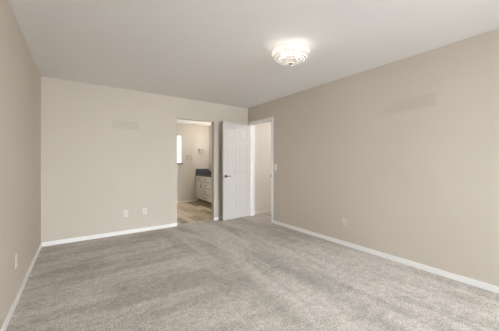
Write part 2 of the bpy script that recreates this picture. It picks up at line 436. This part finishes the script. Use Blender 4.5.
# ------------------------------------------------------------------ ceiling lamp
LX, LY = 1.855, 1.875
lamp = empty('ceiling_lamp', (LX, LY, H)); tag(lamp, 'round ribbed glass bowl lamp with a metal finial, mounted on the ceiling', 'ceiling light')
bm = bmesh.new(); lathe(bm, [(0, 0), (0.085, 0), (0.088, -0.006), (0.078, -0.018), (0.03, -0.022), (0.012, -0.03), (0.006, -0.03), (0.006, -0.178), (0, -0.178)], 40)
obj('canopy', bm, M_trim, lamp, smooth=True)
prof = []
RB, DB = 0.200, 0.125
for i in range(29):
    a = i/28*math.pi/2
    rr_ = RB*math.cos(a)**0.85 if i < 28 else 0.006
    prof.append((max(rr_, 0.006) + 0.0018*math.sin(i*math.pi), -0.052-DB*math.sin(a)))
prof = [(RB+0.008, -0.044), (RB+0.010, -0.048)] + prof
inner = [(max(r_-0.004, 0.005), z+0.0035) for r_, z in prof[::-1]]
bm = bmesh.new(); lathe(bm, prof, 64)
obj('glass_bowl', bm, M_bowl, lamp, smooth=True)
bm = bmesh.new(); lathe(bm, [(0, -0.172), (0.020, -0.175), (0.021, -0.180), (0.012, -0.185), (0.007, -0.190), (0.010, -0.196), (0.006, -0.203), (0, -0.205)], 24)
obj('finial', bm, mat('finial_metal', (0.25, 0.24, 0.22), 0.35, 1.0), lamp, smooth=True)
for k, a in enumerate((R(150), R(-40))):
    bx_, by_ = 0.075*math.cos(a), 0.075*math.sin(a)
    bm = bmesh.new(); lathe(bm, [(0, 0.0), (0.013, 0.0), (0.014, -0.02), (0.027, -0.042), (0.030, -0.056), (0.022, -0.074), (0, -0.082)], 20)
    b = obj('bulb', bm, M_bulb, lamp, smooth=True, loc=(bx_, by_, -0.042))
    l = bpy.data.lights.new('bulb_light', 'POINT'); l.energy = 4.6; l.color = (1.0, 0.90, 0.76); l.shadow_soft_size = 0.032
    lo = bpy.data.objects.new('bulb_light', l); lo.location = (LX+bx_, LY+by_, H-0.095); col.objects.link(lo)
    b.visible_shadow = True

# ------------------------------------------------------------------ wall plates
def plate(name, loc, rz, label, cat, kind='duplex', mt_=M_plate, group=None, w_=0.07, h_=0.115):
    """plate facing local -y, built around its centre"""
    e = empty(name, loc, rz); tag(e, label, cat, group)
    boxes('cover_plate', [(-w_/2, w_/2, -0.006, 0, -h_/2, h_/2)], mt_, e, bevel=0.003)
    if kind == 'duplex':
        for z in (-0.021, 0.021):
            s_ = boxes('socket', [(-0.017, 0.017, -0.0085, -0.004, z-0.014, z+0.014)], mt_, e, bevel=0.003)
            boxes('slot', [(-0.0075, -0.005, -0.0092, -0.006, z-0.003, z+0.006), (0.005, 0.0075, -0.0092, -0.006, z-0.003, z+0.006), (-0.002, 0.002, -0.0092, -0.006, z-0.010, z-0.006)], M_slot, s_)
        bm = bmesh.new(); lathe(bm, [(0, 0.0), (0.003, 0.0), (0.003, 0.002), (0, 0.003)], 12, Matrix.Translation((0, -0.0055, 0)) @ Matrix.Rotation(R(90), 4, 'X')); obj('screw', bm, M_chrome, e)
    elif kind == 'jack':
        boxes('jack', [(-0.009, 0.009, -0.0095, -0.004, -0.010, 0.010)], mt_, e, bevel=0.002)
        boxes('jack_hole', [(-0.005, 0.005, -0.0102, -0.006, -0.006, 0.004)], M_slot, e)
    elif kind == 'switch':
        boxes('rocker', [(-0.016, 0.016, -0.0095, -0.004, -0.033, 0.033)], mt_, e, bevel=0.002)
    return e


plate('wall_outlet', (0.655, YB, 0.345), 0, 'beige double socket on the far wall, left of the jack plate', 'outlet')
plate('jack_plate', (0.957, YB, 0.35), 0, 'beige single-jack plate on the far wall, right of the socket', 'wall plate', 'jack')
plate('wall_outlet', (XR, 2.10, 0.335), R(90+180), 'beige double socket low on the long right wall', 'outlet')
plate('wall_outlet', (XL, 2.86, 0.362), R(90), 'beige double socket low on the left wall', 'outlet')
plate('light_switch', (XR, 3.605, 1.112), R(270), 'white rocker light switch on the right wall beside the door casing', 'light switch', 'switch', M_plate_w)

# tiny nail in the right wall
bm = bmesh.new(); lathe(bm, [(0, 0), (0.0015, 0), (0.0015, 0.006), (0.004, 0.006), (0.004, 0.008), (0, 0.008)], 10, Matrix.Translation((XR, 0.83, 2.16)) @ Matrix.Rotation(R(-90), 4, 'Y'))
tag(obj('nail', bm, M_chrome), 'tiny nail head high on the right wall', 'nail')

# door stop on the baseboard behind the door
ds = empty('door_stop', (2.435, YB-BT, 0.035)); tag(ds, 'small spring door stop with a black tip on the baseboard behind the open door', 'door stop')
bm = bmesh.new(); lathe(bm, [(0, 0), (0.012, 0), (0.012, 0.004), (0.007, 0.008), (0.006, 0.012), (0, 0.012)], 16, Matrix.Rotation(R(90), 4, 'X')); obj('base', bm, M_chrome, ds, smooth=True)
bm = bmesh.new(); tube(bm, [(0.0065*math.cos(i*0.9), -0.010-i*0.0009, 0.0065*math.sin(i*0.9)) for i in range(56)], 0.0013, 6); obj('spring', bm, M_chrome, ds, smooth=True)
bm = bmesh.new(); lathe(bm, [(0, 0.058), (0.009, 0.058), (0.010, 0.062), (0.010, 0.072), (0.006, 0.078), (0, 0.078)], 16, Matrix.Rotation(R(90), 4, 'X')); obj('rubber_tip', bm, M_black, ds, smooth=True)

# ------------------------------------------------------------------ bathroom
VX, VY0, VY1, VZ = 2.985, 5.35, BY1, 0.835
van = empty('vanity_cabinet', ((VX+BX1)/2, (VY0+VY1)/2, 0)); tag(van, 'white bathroom vanity cabinet with drawers and doors along the right wall', 'cabinet')
vx, vy = (VX+BX1)/2, (VY0+VY1)/2
def vr(l): return [(a-vx, b-vx, c_-vy, d-vy, e, f) for (a, b, c_, d, e, f) in l]
boxes('body', vr([(VX+0.019, BX1-.002, VY0+.004, VY1-.002, 0.10, VZ-0.035)]), M_gap, van)
boxes('toe_kick', vr([(VX+0.07, BX1-.002, VY0+.004, VY1-.002, 0.0, 0.10)]), M_gap, van)


def front(name, y0, y1, z0, z1, handle):
    """shaker front facing -x"""
    g_ = 0.009; f_ = 0.045 if z1-z0 > 0.2 else 0.026
    y0 += g_; y1 -= g_; z0 += g_; z1 -= g_
    o = boxes(name, vr([(VX+0.006, VX+0.019, y0, y1, z0, z1), (VX, VX+0.006, y0, y0+f_, z0, z1), (VX, VX+0.006, y1-f_, y1, z0, z1), (VX, VX+0.006, y0+f_, y1-f_, z0, z0+f_), (VX, VX+0.006, y0+f_, y1-f_, z1-f_, z1)]), M_cab, van)
    bm = bmesh.new()
    if handle == 'h':
        ym, zm = (y0+y1)/2-vy, (z0+z1)/2
        tube(bm, [(VX-vx+.001, ym-0.05, zm), (VX-vx-0.026, ym-0.05, zm)], 0.005, 8); tube(bm, [(VX-vx+.001, ym+0.05, zm), (VX-vx-0.026, ym+0.05, zm)], 0.005, 8)
        tube(bm, [(VX-vx-0.028, ym-0.065, zm), (VX-vx-0.028, ym+0.065, zm)], 0.008, 8)
    else:
        ym = (y0+0.03 if handle == 'a' else y1-0.03)-vy; zm = z1-0.12
        tube(bm, [(VX-vx+.001, ym, zm-0.05), (VX-vx-0.026, ym, zm-0.05)], 0.005, 8); tube(bm, [(VX-vx+.001, ym, zm+0.05), (VX-vx-0.026, ym, zm+0.05)], 0.005, 8)
        tube(bm, [(VX-vx-0.028, ym, zm-0.065), (VX-vx-0.028, ym, zm+0.065)], 0.008, 8)
    obj('handle', bm, M_dn, o, smooth=True)


z0, z1 = 0.10, VZ-0.035
yy = VY1
front('door', yy-0.46, yy, z0, z1-0.15, 'a'); front('drawer', yy-0.46, yy, z1-0.15, z1, 'h')
yy -= 0.46
for k in range(4): front('drawer', yy-0.50, yy, z1-(k+1)*(z1-z0)/4, z1-k*(z1-z0)/4, 'h')
yy -= 0.50
front('door', yy-0.41, yy, z0, z1, 'a'); yy -= 0.41
front('door', yy-0.41, yy, z0, z1, 'b')

ct = empty('countertop', (vx, vy, VZ)); tag(ct, 'dark speckled stone countertop with backsplash on the bathroom vanity', 'countertop')
boxes('slab', [(VX-0.02-vx, BX1-vx-.001, VY0-vy, VY1-vy-.001, -0.035, 0)], M_gran, ct, bevel=0.004)
boxes('backsplash', [(VX-0.01-vx, BX1-vx-.001, VY1-vy-0.021, VY1-vy-.001, 0, 0.17), (BX1-vx-0.021, BX1-vx-.001, VY0-vy, VY1-vy-0.021, 0, 0.10)], M_gran, ct, bevel=0.002)

# undermount basin and tap, mostly beyond the opening's edge
sk = empty('sink_basin', (3.20, 6.05, VZ)); tag(sk, 'white oval basin set into the dark bathroom countertop', 'sink')
bm = bmesh.new(); lathe(bm, [(0.17, 0.001), (0.185, 0.006), (0.19, 0.002), (0.18, 0.0015)], 40, Matrix.Diagonal((0.85, 1.15, 1, 1))); obj('rim', bm, M_porc, sk, smooth=True)
fc = empty('faucet', (3.345, 6.05, VZ+0.001)); tag(fc, 'chrome single-lever tap behind the bathroom basin', 'faucet')
bm = bmesh.new(); tube(bm, [(0, 0, 0), (0, 0, 0.10), (-0.03, 0, 0.14), (-0.08, 0, 0.14), (-0.11, 0, 0.11)], [0.018, 0.014, 0.012, 0.011, 0.010], 12); obj('spout', bm, M_chrome, fc, smooth=True)
bm = bmesh.new(); tube(bm, [(0.0, 0, 0.10), (0.01, 0.0, 0.15), (0.0, 0.05, 0.17)], 0.006, 10); obj('lever', bm, M_chrome, fc, smooth=True)

# mirror over the vanity
mi = empty('wall_mirror', (BX1, 6.2, 1.10)); tag(mi, 'frameless bathroom mirror over the vanity, seen edge-on', 'mirror')
boxes('mirror_glass', [(-0.008, -0.001, -0.75, 0.80, 0, 0.95)], M_mirror, mi)
boxes('edge_channel', [(-0.014, -0.001, -0.75, 0.80, -0.015, 0)], M_chrome, mi)

# towel rings on the far bathroom wall
def ring(loc, label):
    e = empty('towel_ring', loc); tag(e, label, 'towel ring', 'chrome towel rings in the bathroom')
    bm = bmesh.new(); lathe(bm, [(0, 0), (0.024, 0), (0.024, 0.007), (0.011, 0.012), (0.010, 0.045), (0.014, 0.048), (0.014, 0.058), (0, 0.060)], 24, Matrix.Rotation(R(90), 4, 'X')); obj('wall_mount', bm, M_chrome, e, smooth=True)
    bm = bmesh.new(); rc = 0.078
    tube(bm, [(rc*math.sin(a)+0.045, -0.045, rc*math.cos(a)-0.045) for a in [i*2*math.pi/40 for i in range(40)]], 0.0045, 8, closed=True); obj('ring', bm, M_chrome, e, smooth=True)


ring((2.715, BY1, 1.385), 'chrome towel ring, the lower left one, nearer the bathroom window')
ring((3.085, BY1, 1.595), 'chrome towel ring, the upper right one, above the vanity counter')

# vanity light over the mirror, out of the photo's view through the opening
vl = empty('vanity_light', (BX1, 6.25, 2.12)); tag(vl, 'lit bar light with frosted shades above the bathroom mirror', 'wall light')
boxes('mounting_bar', [(-0.02, 0, -0.28, 0.28, -0.03, 0.03)], M_chrome, vl, bevel=0.004)
for yk in (-0.2, 0, 0.2):
    bm = bmesh.new(); lathe(bm, [(0.03, 0.03), (0.045, -0.02), (0.052, -0.07), (0, -0.075)], 24, Matrix.Translation((-0.08, yk, 0))); obj('glass_shade', bm, M_shade, vl, smooth=True)
l = bpy.data.lights.new('vanity_light_glow', 'POINT'); l.energy = 13.5; l.color = (1.0, 0.95, 0.89); l.shadow_soft_size = 0.12
lo = bpy.data.objects.new('vanity_light_glow', l); lo.location = (BX1-0.25, 6.25, 2.0); col.objects.link(lo)

# hallway ceiling lamp (out of view), lighting the hall wall seen through the door
hl = empty('hall_lamp', (4.25, 3.25, H)); tag(hl, 'round frosted ceiling lamp in the hallway beyond the door', 'ceiling light')
bm = bmesh.new(); lathe(bm, [(0, 0), (0.13, 0), (0.13, -0.02), (0, -0.02)], 32); obj('canopy', bm, M_chrome, hl)
bm = bmesh.new(); lathe(bm, [(0.12, -0.02), (0.115, -0.05), (0.08, -0.08), (0, -0.095)], 32); obj('glass_shade', bm, M_shade, hl, smooth=True)
l = bpy.data.lights.new('hall_lamp_glow', 'POINT'); l.energy = 18; l.color = (1.0, 0.97, 0.94); l.shadow_soft_size = 0.1
lo = bpy.data.objects.new('hall_lamp_glow', l); lo.location = (4.25, 3.25, H-0.22); col.objects.link(lo)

• • •

Every line from the top of the material above through the line with "b.visible_shadow = True" should be duplicated exactly, please; leave out the pictures.

Write part 2 of the bpy script that recreates this picture. It picks up at line 436. This part finishes the script. Use Blender 4.5.
# ------------------------------------------------------------------ ceiling lamp
LX, LY = 1.855, 1.875
lamp = empty('ceiling_lamp', (LX, LY, H)); tag(lamp, 'round ribbed glass bowl lamp with a metal finial, mounted on the ceiling', 'ceiling light')
bm = bmesh.new(); lathe(bm, [(0, 0), (0.085, 0), (0.088, -0.006), (0.078, -0.018), (0.03, -0.022), (0.012, -0.03), (0.006, -0.03), (0.006, -0.178), (0, -0.178)], 40)
obj('canopy', bm, M_trim, lamp, smooth=True)
prof = []
RB, DB = 0.200, 0.125
for i in range(29):
    a = i/28*math.pi/2
    rr_ = RB*math.cos(a)**0.85 if i < 28 else 0.006
    prof.append((max(rr_, 0.006) + 0.0018*math.sin(i*math.pi), -0.052-DB*math.sin(a)))
prof = [(RB+0.008, -0.044), (RB+0.010, -0.048)] + prof
inner = [(max(r_-0.004, 0.005), z+0.0035) for r_, z in prof[::-1]]
bm = bmesh.new(); lathe(bm, prof, 64)
obj('glass_bowl', bm, M_bowl, lamp, smooth=True)
bm = bmesh.new(); lathe(bm, [(0, -0.172), (0.020, -0.175), (0.021, -0.180), (0.012, -0.185), (0.007, -0.190), (0.010, -0.196), (0.006, -0.203), (0, -0.205)], 24)
obj('finial', bm, mat('finial_metal', (0.25, 0.24, 0.22), 0.35, 1.0), lamp, smooth=True)
for k, a in enumerate((R(150), R(-40))):
    bx_, by_ = 0.075*math.cos(a), 0.075*math.sin(a)
    bm = bmesh.new(); lathe(bm, [(0, 0.0), (0.013, 0.0), (0.014, -0.02), (0.027, -0.042), (0.030, -0.056), (0.022, -0.074), (0, -0.082)], 20)
    b = obj('bulb', bm, M_bulb, lamp, smooth=True, loc=(bx_, by_, -0.042))
    l = bpy.data.lights.new('bulb_light', 'POINT'); l.energy = 4.6; l.color = (1.0, 0.90, 0.76); l.shadow_soft_size = 0.032
    lo = bpy.data.objects.new('bulb_light', l); lo.location = (LX+bx_, LY+by_, H-0.095); col.objects.link(lo)
    b.visible_shadow = True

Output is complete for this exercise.